International Day of Remembrance
The Holocaust Remembrance Day is based on the date when the extermination camp Auschwitz-Birkenau was liberated, 1945. In English it is called Holocaust. In Hebrew it is called Shoah, which means disaster. In addition to Jews, Roma and Poles were also subjected to genocide and thousands of disabled people, homosexuals and political dissidents were persecuted and killed.
Reading aloud from a book by Hédi Fried
What do you remember from arriving at Auschwitz? It was one of the questions that Hédi Fried received over the years when she visited schools and lectured about her experiences as a survivor of the Holocaust, that question is included in her book Questions I received about the Holocaust.

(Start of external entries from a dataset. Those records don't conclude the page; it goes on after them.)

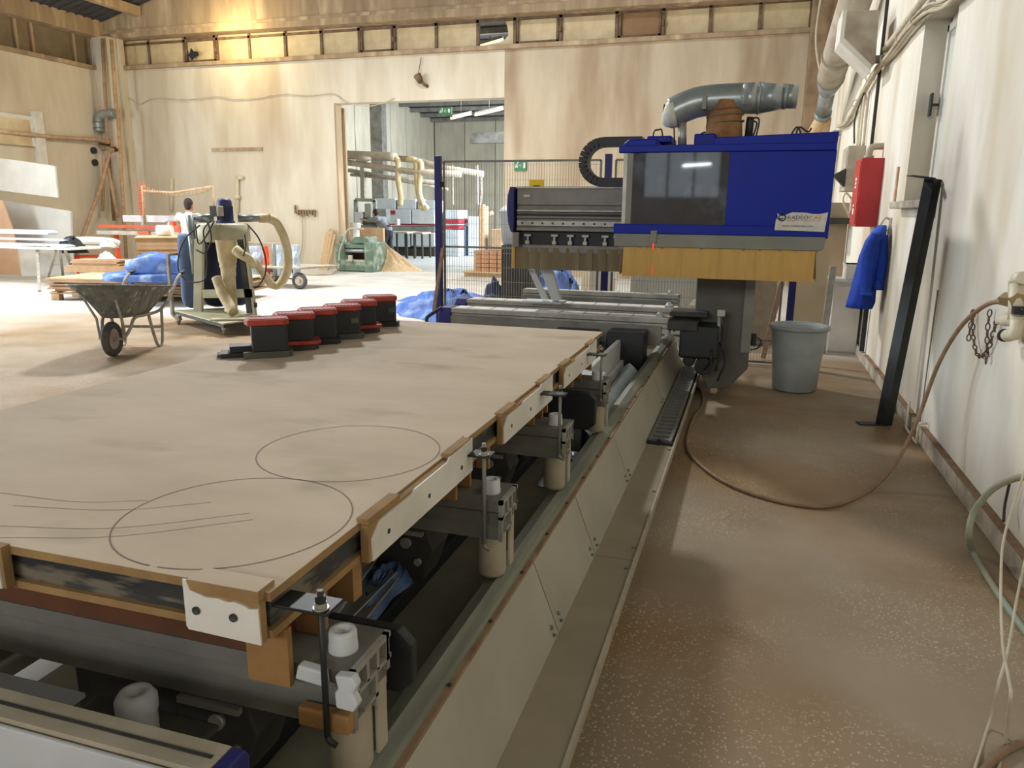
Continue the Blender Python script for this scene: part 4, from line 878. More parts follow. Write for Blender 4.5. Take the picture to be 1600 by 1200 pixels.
# PVC manifold on the right
t = thing('air_manifold', (1.2, 4.3, 1.0), 'white pipe manifold with valves on the right wall feeding the brown hose', 'manifold')
mp_ = lambda u, v, x=1.17: P(u, v, x=x)
B(MB().tube([mp_(1600, 434), mp_(1590, 434), mp_(1586, 440), mp_(1586, 470)], .028, 14).cyl(mp_(1587, 462)+V(0, 0, .05), mp_(1587, 500)+V(0, 0, 0), .033, n=14), 'riser_pipe', M_pvc, t)
B(MB().cyl(mp_(1572, 468), mp_(1592, 470), .036, n=6, smooth=False).cyl(mp_(1563, 470), mp_(1575, 470), .020, n=12), 'coupling', M_brass, t)
B(MB().cbox(mp_(1590, 484), (.05, .09, .035)).cyl(mp_(1590, 484), mp_(1600, 484), .006, n=8), 'valve_lever', M_black, t)
B(MB().tube([mp_(1590, 492), mp_(1588, 500), mp_(1572, 500)], .030, 14).cyl(mp_(1562, 500), mp_(1575, 500), .022, n=12), 'branch_pipe', M_pvc, t)
B(MB().tube([mp_(1590, 500), mp_(1588, 522), mp_(1575, 524)], .030, 14).cyl(mp_(1561, 524), mp_(1577, 524), .022, n=12), 'branch_pipe', M_pvc, t)
B(MB().cyl(mp_(1569, 524), mp_(1571, 524), .031, n=14), 'gasket', M_black, t)
# chains
def chain(pts, label):
    g_ = sline([P(*p, x=1.225) for p in pts], 6); tot = sum((b-a).length for a, b in zip(g_, g_[1:]))
    t = thing('wall_chain', g_[0], label, 'chain'); L_ = .036; d = 0; i = 0; n = int(tot/L_); acc = 0; k = 0
    res = []
    for s_ in range(n):
        want = (s_+.5)*L_; a_ = 0
        for a, b in zip(g_, g_[1:]):
            l = (b-a).length
            if a_+l >= want: res.append((a+(b-a)*((want-a_)/l), (b-a).normalized())); break
            a_ += l
    for k, (c, d_) in enumerate(res):
        u = d_.cross(V(1, 0, 0)).normalized() if k % 2 else V(1, 0, 0)
        pt = [c+d_*(.020*cos(a))+u*(.010*sin(a)) for a in [2*pi*i/10 for i in range(10)]]
        B(MB().tube(pt, .0035, 5, closed=True), 'link', M_chain, t)
chain([(1521, 484), (1517, 505), (1512, 540)], 'short left strand of rusty chain hanging on the right wall')
chain([(1521, 486), (1520, 520), (1526, 552), (1536, 556), (1546, 540), (1555, 510), (1560, 494)], 'slack looped rusty chain on the right wall under the hose')
chain([(1547, 484), (1543, 515), (1542, 545), (1540, 572)], 'longest straight strand of rusty chain hanging on the right wall')
# cables and hose in the lower right corner
def cab(pts, r, name, m, label, cat='cable'):
    tag(B(MB().tube(sline([P(u, v, x=x) if x is not None else P(u, v, z=.012) for u, v, x in pts], 8), r, 10), name, m), label, cat)
cab([(1612, 690, 1.1), (1598, 745, 1.05), (1570, 835, .98), (1564, 900, .92), (1566, 1000, .84), (1576, 1060, .78), (1579, 1090, .74), (1570, 1160, None), (1556, 1215, None)], .0045, 'white_cable', M_cable, 'thin white cable hanging at the right edge that swings right before reaching the floor')
cab([(1612, 830, 1.06), (1590, 930, .98), (1576, 1010, .88), (1560, 1070, .80), (1545, 1130, None), (1520, 1210, None)], .0045, 'white_cable', M_cable, 'thin white cable at the right edge crossing the other and ending further left')
cab([(1612, 745, 1.12), (1585, 748, 1.10), (1550, 765, 1.05), (1522, 800, 1.02), (1514, 835, 1.01), (1520, 862, None), (1545, 905, None), (1575, 950, None), (1612, 1000, None)], .014, 'green_hose', M_hoseg, 'thick pale green hose bending down to the floor at the right wall', 'hose')
cab([(1578, 752, 1.2), (1570, 790, 1.2), (1568, 815, 1.19)], .006, 'grey_cable', M_cabled, 'short grey cable end on the right wall behind the green hose')
cab([(1612, 1158, None), (1580, 1168, None), (1550, 1190, None), (1530, 1212, None)], .012, 'floor_hose', M_hose, 'brown hose lying in the bottom right corner of the floor', 'hose')
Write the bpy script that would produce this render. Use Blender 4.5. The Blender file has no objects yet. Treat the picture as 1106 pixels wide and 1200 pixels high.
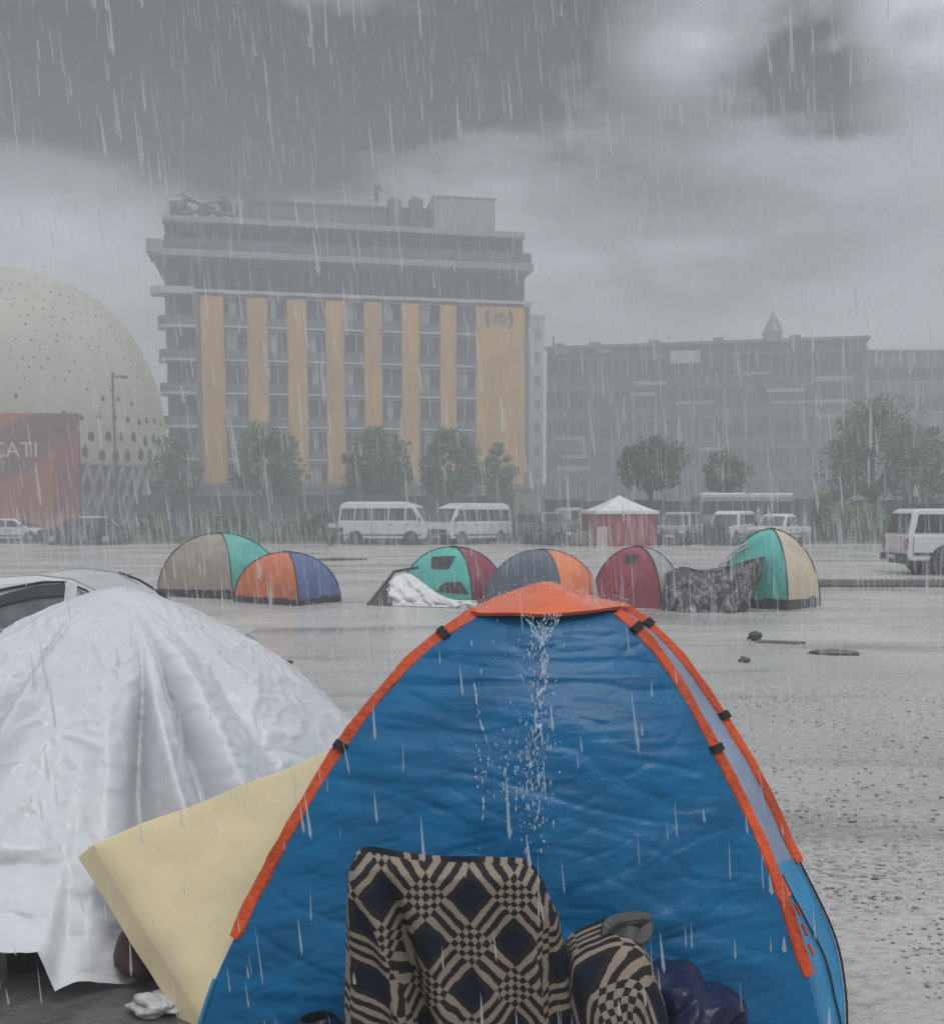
import bpy, bmesh, math, random
from mathutils import Vector, Matrix, noise as mn
R = math.radians
rnd = random.Random(11)
scene = bpy.context.scene
COL = scene.collection

# ------------------------------------------------------------------ camera
F, PW, PH, HZ, CAMZ, PITCH = 1200.0, 1106.0, 1200.0, 600.0, 1.85, R(6)
cd = bpy.data.cameras.new("camera")
cam = bpy.data.objects.new("camera", cd)
COL.objects.link(cam)
cam.location = (0, 0, CAMZ)
cam.rotation_euler = (R(90) - PITCH, 0, 0)
cd.sensor_fit = 'HORIZONTAL'
cd.sensor_width = 36.0
cd.lens = 36.0 * F / PW
cd.shift_y = F * math.tan(PITCH) / PW
cd.clip_start, cd.clip_end = 0.05, 4000
scene.camera = cam
# ------------------------------------------------------------------ render / exposure
scene.render.engine = 'CYCLES'
scene.cycles.use_denoising = True
scene.cycles.max_bounces = 6
scene.cycles.volume_bounces = 1
scene.cycles.transparent_max_bounces = 24
scene.cycles.sample_clamp_indirect = 3.0
scene.view_settings.view_transform = 'Standard'
scene.view_settings.look = 'None'
scene.view_settings.exposure = 0.20
scene.view_settings.gamma = 1.0
# ------------------------------------------------------------------ sky: overcast clouds over a Nishita sky
SUN_EL, SUN_AZ = R(58), R(200)
w = bpy.data.worlds.new("World"); scene.world = w; w.use_nodes = True
nt = w.node_tree; nt.nodes.clear()
def N(nt, t, **kw):
    n = nt.nodes.new(t)
    for k, v in kw.items():
        if k in n.inputs: n.inputs[k].default_value = v
        else: setattr(n, k, v)
    return n
def L(nt, a, b): nt.links.new(a, b)
def math_n(nt, op, a, b=None, clamp=False):
    n = nt.nodes.new('ShaderNodeMath'); n.operation = op; n.use_clamp = clamp
    for i, x in enumerate((a, b)):
        if x is None: continue
        if isinstance(x, (int, float)): n.inputs[i].default_value = x
        else: nt.links.new(x, n.inputs[i])
    return n.outputs[0]
def ramp_n(nt, fac, stops, interp='LINEAR'):
    n = nt.nodes.new('ShaderNodeValToRGB'); n.color_ramp.interpolation = interp
    e = n.color_ramp.elements
    while len(e) < len(stops): e.new(0.5)
    for i, (p, c) in enumerate(stops):
        e[i].position = p; e[i].color = (*c, 1) if len(c) == 3 else c
    if fac is not None: nt.links.new(fac, n.inputs[0])
    return n.outputs[0]
def g(v): return (v, v, v)
sky = N(nt, 'ShaderNodeTexSky', sky_type='NISHITA', sun_disc=False, sun_elevation=SUN_EL, sun_rotation=SUN_AZ)
bg1 = N(nt, 'ShaderNodeBackground', Strength=0.07); L(nt, sky.outputs[0], bg1.inputs[0])
tc = N(nt, 'ShaderNodeTexCoord')
nrm = N(nt, 'ShaderNodeVectorMath', operation='NORMALIZE'); L(nt, tc.outputs['Generated'], nrm.inputs[0])
sep = N(nt, 'ShaderNodeSeparateXYZ'); L(nt, nrm.outputs[0], sep.inputs[0])
# cloud layer: direction projected on a flat layer (x/z, y/z)
zz = math_n(nt, 'MAXIMUM', math_n(nt, 'ADD', sep.outputs[2], 0.16), 0.05)
px = math_n(nt, 'DIVIDE', sep.outputs[0], zz); py = math_n(nt, 'DIVIDE', sep.outputs[1], zz)
cmb = N(nt, 'ShaderNodeCombineXYZ'); L(nt, px, cmb.inputs[0]); L(nt, py, cmb.inputs[1])
n1 = N(nt, 'ShaderNodeTexNoise', Scale=1.15, Detail=7.0, Roughness=0.52, Distortion=0.35); L(nt, cmb.outputs[0], n1.inputs['Vector'])
n2 = N(nt, 'ShaderNodeTexNoise', Scale=3.3, Detail=6.0, Roughness=0.55, Distortion=0.2)
mp = N(nt, 'ShaderNodeMapping'); mp.inputs['Location'].default_value = (4.3, 1.7, 0); L(nt, cmb.outputs[0], mp.inputs[0]); L(nt, mp.outputs[0], n2.inputs['Vector'])
def cam_dir(u, v):
    X = Vector((1, 0, 0)); U = Vector((0, math.sin(PITCH), math.cos(PITCH))); Fw = Vector((0, math.cos(PITCH), -math.sin(PITCH)))
    return X * ((u - PW / 2) / F) + U * (-(v - HZ) / F + math.tan(PITCH)) + Fw
def blob(u, v, inner, outer, nz=0.06):
    """soft cloud mass centred on a compass direction; returns 0..1"""
    d = cam_dir(u, v).normalized()
    vm = N(nt, 'ShaderNodeVectorMath', operation='SUBTRACT'); L(nt, nrm.outputs[0], vm.inputs[0]); vm.inputs[1].default_value = d
    mul = N(nt, 'ShaderNodeVectorMath', operation='MULTIPLY'); L(nt, vm.outputs[0], mul.inputs[0]); mul.inputs[1].default_value = (1, 1, 1.9)
    ln = N(nt, 'ShaderNodeVectorMath', operation='LENGTH'); L(nt, mul.outputs[0], ln.inputs[0])
    dd = math_n(nt, 'ADD', ln.outputs[1], math_n(nt, 'MULTIPLY', math_n(nt, 'SUBTRACT', n2.outputs[0], 0.5), nz * 5))
    mr = N(nt, 'ShaderNodeMapRange', interpolation_type='SMOOTHSTEP'); L(nt, dd, mr.inputs[0])
    mr.inputs[1].default_value = inner; mr.inputs[2].default_value = outer; mr.inputs[3].default_value = 1; mr.inputs[4].default_value = 0
    return mr.outputs[0]
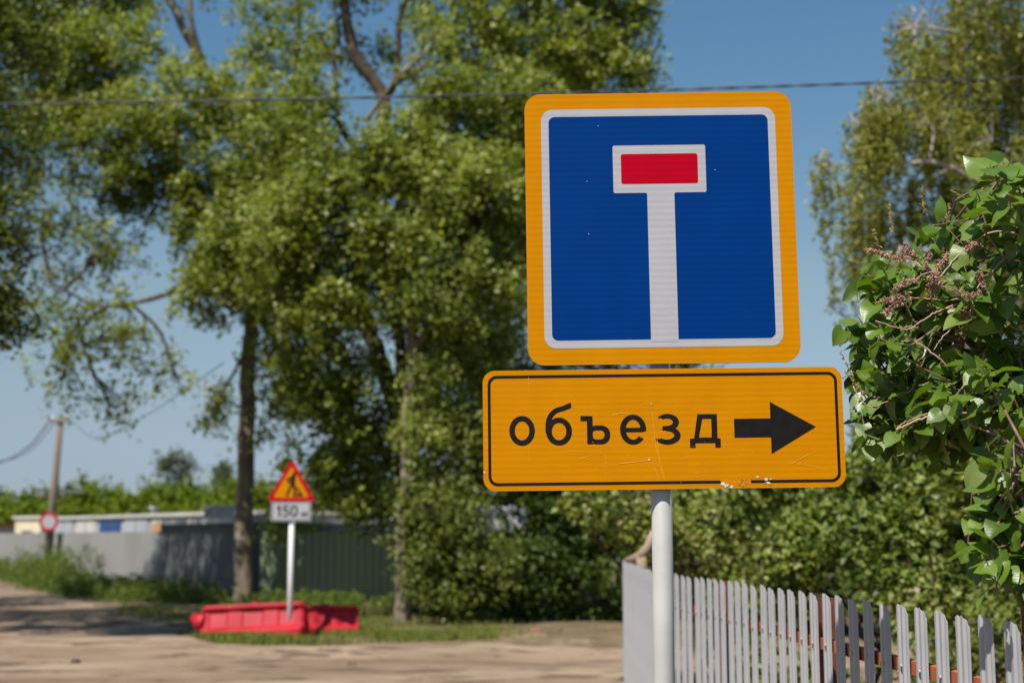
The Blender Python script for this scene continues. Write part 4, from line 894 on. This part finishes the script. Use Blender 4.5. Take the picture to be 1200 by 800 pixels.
# tall weeds along the grey fence and garage
def weedpts():
    out = []
    for (ax, ay), (bx, by), n, h in (((-22, 63), (-13.5, 46.5), 260, .75), ((-15.2, 48), (-12.5, 44.5), 130, 1.15), ((-13.5, 46), (-7.5, 37.5), 200, .5), ((-24, 64), (-18, 57), 120, .7), ((-8, 37), (-3, 34), 150, .35), ((-12.5, 43), (-8, 36), 120, .45), ((-3, 33), (3, 30), 120, .35)):
        for _ in range(n):
            t = r.uniform(); off = -r.uniform(.1, 2.0); out.append((ax + (bx - ax) * t + off * .6, ay + (by - ay) * t + off * .6, h * r.uniform(.4, 1.25)))
    return out
WV = []; WT = []; W4 = []; W3 = []; off = 0
C = []; 
for x, y, h in weedpts():
    m = int(26 + 40 * h); zz = r.uniform(0, 1, m); rad = .06 + .22 * (1 - zz) * h
    aa = r.uniform(0, 6.28, m); C.append(np.stack([x + np.cos(aa) * rad, y + np.sin(aa) * rad, zz * h + hgt(x, y)], 1))
C = np.concatenate(C); V, Fq = leaf_quads(C, .11, r, .4, .35)
tv = np.clip(r.normal(.5, .25, len(C)), 0, 1)
tag(link('weeds', fast_mesh('weeds', V, [Fq], [G['weed']], attr=np.repeat(tv, 2))), 'tall green weeds growing along the foot of the grey fence and garage', 'weeds', kind='stuff')
# undergrowth behind the picket fence
p = scatter(9000, 1.0, 6, 3.2, 14, lambda x, y: np.where(roadF(x, y) > .3, .6, 0.))
P3 = np.stack([p[:, 0], p[:, 1], np.array([hgt(a, b) for a, b in p])], 1); V, f4, f3 = blades(P3, .35, r.uniform(.006, .014, len(P3)), r)
tv = np.clip(r.normal(.5, .25, len(P3)), 0, 1)
tag(link('garden_grass', fast_mesh('garden_grass', V, [f4, f3], [G['grass']], attr=np.concatenate([tv, tv]))), 'rough grass in the garden behind the picket fence', 'grass', kind='stuff')

# ------------------------------------------------------------------ lilac over the fence, in focus
lr = rng(303)
rows, colsn = 7, 5
def leaf_template():
    T = np.linspace(0, 1, rows); out = []
    for t in T:
        w_ = .46 * (math.sin(math.pi * min(1, (t + .10) / 1.10) ** .62)) ** .9 if t < 1 else 0.0
        w_ = max(w_, 0.0)
        for c_ in np.linspace(-1, 1, colsn):
            x = c_ * w_; y = t - (.13 * abs(c_) ** 1.5 * (1 - t) ** 4 if t < .5 else 0)      # heart-shaped base lobes
            z = .20 * abs(x) - .16 * t * t + .02 * math.sin(9 * t) * abs(c_)
            out.append((x, y, z))
    return np.array(out)
TPL = leaf_template()
TF = np.array([(i * colsn + j, i * colsn + j + 1, (i + 1) * colsn + j + 1, (i + 1) * colsn + j) for i in range(rows - 1) for j in range(colsn - 1)])
Lleaf = []; stems = MB(); bare = MB()
def place_leaf(base, tip, nrm, size):
    d = tip / (np.linalg.norm(tip) + 1e-9); n_ = nrm - d * np.dot(nrm, d); n_ /= np.linalg.norm(n_) + 1e-9; s_ = np.cross(d, n_)
    cv = lr.uniform(.3, 1.6); fl = lr.uniform(-.2, 1.8)
    Q = TPL.copy(); Q[:, 2] = .22 * np.abs(Q[:, 0]) * fl - .18 * cv * Q[:, 1] ** 2 + .03 * np.sin(Q[:, 1] * 7 + Q[:, 0] * 5 + cv * 9)
    Q = Q * size; pet = base + d * size * .22
    Lleaf.append(pet + Q[:, 0:1] * s_ + Q[:, 1:2] * d + Q[:, 2:3] * n_)
    stems.tube([tuple(base - LO), tuple(pet - LO)], [.0012, .0010], 4, 1, False)
LO = np.array([1.95, 4.1, 0.0])
lil = empty('lilac_bush', tuple(LO), 0, 'lilac bush with heart-shaped leaves and dried flower heads hanging over the picket fence', 'lilac bush')
# main boughs
mains = []
for i, pts in enumerate(([LO, (1.85, 4.1, .9), (1.62, 4.0, 1.75), P(1130, 400, 4.2)], [LO, (2.0, 4.2, 1.2), (1.75, 4.15, 2.1), P(1180, 200, 4.2)], [LO, (1.9, 4.3, 1.0), (1.6, 4.3, 1.8), P(1050, 420, 4.5)],
                        [LO, (1.95, 3.8, 1.0), (1.75, 3.6, 1.6), P(1190, 560, 3.6)], [LO, (2.1, 4.0, 1.3), (2.15, 3.9, 2.3), (2.2, 3.8, 2.9)], [LO, (2.2, 4.3, 1.2), (2.4, 4.4, 2.0), (2.5, 4.4, 2.6)])):
    pts = [np.array(tuple(p)) for p in pts]; pts[0] = pts[0] + np.array([lr.uniform(-.12, .12), lr.uniform(-.12, .12), -.1])
    o, q = stem_tube(pts, [.024, .019, .012, .005], 'stem', M['twig'], lil, LO, 8, seed=300 + i, wob=.02); mains += q[6:]
MN = np.array(mains)
def shoot(tip_, n_pairs, L, size=.061, dirv=None):
    tip_ = np.array(tuple(tip_)); s = MN[np.argmin(np.linalg.norm(MN - tip_, axis=1) + lr.uniform(0, .15, len(MN)))]
    o_ = unit(tip_ - s); dv = unit(o_ * .7 + np.array([-.25, -.25, .45]) + lr.normal(size=3) * .4) if dirv is None else unit(np.array(dirv, float) + lr.normal(size=3) * .15)
    b = tip_ - dv * L
    stems.tube([tuple(s - LO), tuple((s + b) / 2 + lr.normal(size=3) * .03 + np.array([0, 0, .02]) - LO), tuple(b - LO)], [.0045, .0035, .0028], 5, 0, False)
    stems.tube([tuple(b - LO), tuple((b + tip_) / 2 + lr.normal(size=3) * .006 - LO), tuple(tip_ - LO)], [.0028, .0022, .0014], 5, 0, False)
    side = unit(np.cross(dv, lr.normal(size=3)))
    for i in range(n_pairs):
        t = (i + .6) / n_pairs; c = b + (tip_ - b) * t; side = unit(np.cross(dv, side))      # decussate pairs
        for sg in (-1, 1):
            if lr.uniform() < .06: continue
            ld = unit(side * sg * 1.0 + dv * lr.uniform(.1, .7) + np.array([0, 0, -lr.uniform(.1, .9)]) + lr.normal(size=3) * .25)
            nm = unit(np.array([-.25, -.35, 1.0]) + lr.normal(size=3) * .55)
            place_leaf(c, ld, nm, size * lr.uniform(.62, 1.38) * (1.05 - .25 * abs(t - .5)))
# lobes of the bush as seen: px, py, r, shoots
lob = [(1190, 200, 20, 5, 3.75), (1168, 235, 26, 9, 3.8), (1195, 270, 28, 10, 3.9), (1130, 285, 34, 9, 3.9), (1085, 285, 22, 6, 4.0), (1075, 320, 34, 11, 4.0), (1030, 330, 28, 10, 4.05), (1010, 380, 24, 10, 4.05), (1060, 385, 36, 15, 4.05),
       (1110, 350, 36, 13, 4.0), (1160, 330, 36, 13, 3.95), (1110, 420, 38, 16, 4.0), (1060, 440, 36, 15, 4.05), (1015, 440, 22, 8, 4.05), (1160, 410, 38, 15, 3.9), (1030, 490, 32, 12, 4.0), (1085, 490, 34, 13, 3.95), (1040, 525, 20, 5, 3.95),
       (1140, 480, 36, 13, 3.85), (1190, 470, 36, 12, 3.8), (1100, 515, 22, 5, 3.9), (1170, 540, 28, 9, 3.7), (1190, 600, 24, 9, 3.65), (1170, 650, 20, 8, 3.6), (1195, 660, 24, 8, 3.6), (1158, 600, 16, 4, 3.65), (1230, 300, 50, 16, 3.9), (1240, 440, 50, 16, 3.8), (1240, 580, 50, 12, 3.7), (1290, 380, 60, 14, 4.0)]
for px, py, rr_, n, Y in lob:
    if px < 1150 and py < 560: Y += .38
    elif py < 520: Y += .22
    for _ in range(n):
        a = lr.uniform(0, 6.28); q = rr_ * math.sqrt(lr.uniform()); yy = Y + lr.normal() * .17
        if py > 560: yy = Y + lr.normal() * .07
        shoot(P(px + q * math.cos(a), py + q * math.sin(a) * 1.0, yy), int(lr.integers(2, 5)), lr.uniform(.07, .15))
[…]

Gunilla Röör, Director of Norrbottensteatern, read aloud selected parts from the book, where the words help us not to forget. In the book, Hédi Fried tells about how she arrived with her family at the Auschwitz extermination camp on May 17-18, 1944. How they were taken there packed in cattle cars and how families were brutally separated in the dark night, under strong searchlights, never to meet again. On this first night, Hédi Fried ended up in front of Josef Mengele, also known as the Angel of Death in Auschwitz, who was conducting Nazi pseudoscientific, torturous experiments on people in the camp. He sent Hédi Fried's mother to the right, to be executed that evening. Hédi Fried herself and her sister were ordered to the left by Mengele. They survived, by coincidence, and on a minimum of food: "The calories were enough not to die, but were too little to survive". Gunilla Röör read from the book about how Hédi Fried hoped after her time in camp that life would somehow be the same again, but it never was. She later became a psychologist and alongside work during her life, she testified about his experiences in concentration camp and worked against racism. Nowadays, we get to share her important stories via her books.
The importance of dialogue
Stefan Olofsson from the university church spoke about respect and religion and the importance of a dialogue so that mechanisms like those that started the holocaust do not become strong again. Music students Elias Sarkkinen and Lovisa Holten played beautiful music and the event ended with the lighting of seven candles, symbolizing the Jewish seven-armed candlestick Menorah.